Re: The BBC and British American Tobacco...
Posted: Fri Jun 06, 2014 3:52 pm
by Arginald Valleywater
Most BBC reporters are freelance. I was genuninely surpirsed to learn the likes of Jon Motson have always been hired guns and never fully paid up BBC staff. As for pensions I imagine some people wouldn't be happy investing in British Gas, BAE etc but if you want a really shit annuity then go ethical.
Sam Slater
Posted: Fri Jun 06, 2014 5:21 pm
by max_tranmere
What Peter Taylor said was correct, smoking is certainly bad and companies do make a fortune selling this harmful product. When I said it was 'predictable' I meant that when someone tunes in to a programme like this they want to hear something new, not just the standard line (although it is accurate) about smoking being harmful. We already knew that. There was lots of interesting stuff in the programmes, stuff about how the cigarette companies are going to incredible lengths to get round the advertising bans in various countries, he also went to Third World countries and explored how the big cigarette firms in the West are making a fortune in these places, and clearly don't care what it is doing to people - even to young kids.

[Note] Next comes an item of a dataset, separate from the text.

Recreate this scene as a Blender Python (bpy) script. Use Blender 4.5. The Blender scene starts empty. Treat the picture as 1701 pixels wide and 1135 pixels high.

I think it is good that Peter Taylor did these two programmes and that they also had an element in them focused on trying to educate people. There was a lot of stuff about e-cigarettes for instance, some doctors and researchers said they were less harmful than normal fags, others said they were totally harmless. So the worst case scenario is that they might still be harmful, but not as much, as normal fags - possibly not at all. The number of e-cig smokers in Britain according to this series is now 2 million, three times more than a couple of years ago. These two episodes might convince more smokers to switch to these.
Peter Taylor will certainly take the pension, so would I in his shoes, I just think it's odd that he was grilling a guy from British American Tobacco about their profits from the harm that fags do, but he and others will take money (a pension) from the profits from the harm that cigarettes do. I would take the pension too as I've said - perhaps we are all full of inconsistences.
spider
Posted: Fri Jun 06, 2014 5:25 pm
by max_tranmere
He might be freelance, he might be a salaried-staffer, I'm not sure. Usually well known journalists and presenters broker very good deals, with their agent sitting at the meeting with them, when they negotiate about doing work for TV networks. It was probably worked out at his initial meeting with the BBC, decades ago, and at probably every contract renewal meeting since, that he would get some kind of pension from them along with his (presumably) large salary. He deserves a large salary, he is very good at what he does.
Arginald
Posted: Fri Jun 06, 2014 5:32 pm
by max_tranmere
Corporations invest in any organisation to get the best return on their pension fund. A lot buy large properties. There are numerous big houses and flats in central London that no one lives in and probably never will, that were bought and are owned by corporate pension schemes - both from here and from abroad. The BBC invests its pension money in (aswell as in other places) British American Tobacco. The Church of England we learned a few months ago invests its money (one of the places it puts its pension cash in) in the payday loans company 'Wonga'. Wonders will never cease! Every organisation just wants as much money as it can get, morality or ethics rarely come into it.